What seems to have gone wrong at Saab seems to lie in the detail, rather than the fact, of platform-sharing with GM. Nobody minds that the Volvo C30 is based on the Focus or that the Audi A3 is based on the Golf because the Golf and the Focus are both excellent cars. The problem at Saab was that GM's donor cars – successive generations of the mid-sized Vectra – just weren't as good a starting point as the platforms that Volkswagen and Ford provided for Audi and Volvo. Also, while Volkswagen and Ford ensured that their off-shoots had access to their latest technology, Saab was out of step with Vauxhall/Opel's model cycles. That meant that what was standing in a Saab showroom wasn't just a Vectra underneath – it was usually the previous Vectra underneath, which was even less of a recommendation.

But even that might not have mattered too much if Saab had honed its GM-era designs in the way that it had developed its pre-1989 cars, which also had a lot of old bits in them.

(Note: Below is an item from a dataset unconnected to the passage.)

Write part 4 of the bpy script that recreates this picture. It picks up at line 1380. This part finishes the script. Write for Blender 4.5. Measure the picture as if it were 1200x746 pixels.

Saab did do well in some areas of design where it still had enough influence; the instrumentation and seats on the latest models are probably at least as good as those found on the older cars. But the GM/Saab mix was still all wrong – and in particular, it involved just a bit too much GM and not quite enough Saab.

Could Saab have succeeded if GM had shown more patience and persistence? It's tempting to say that if the Saab-GM link couldn't produce results after twenty years it was never going to produce them at all. But success might have been tantalisingly close; Saab had already shown the replacement for its 9-5 saloon at the Frankfurt Motor Show, where its handsome styling was well received. More importantly, the new 9-5 was going to be based on the latest version of GM's Epsilon platform (already used by the current Vauxhall/Opel Insignia) which would at last have provided a far more impressive and up-to-date basis for development than the old Vectra underpinnings donated to previous GM-era Saabs. Would it have been enough to turn Saab around? Sadly we shall probably never know the answer to that question.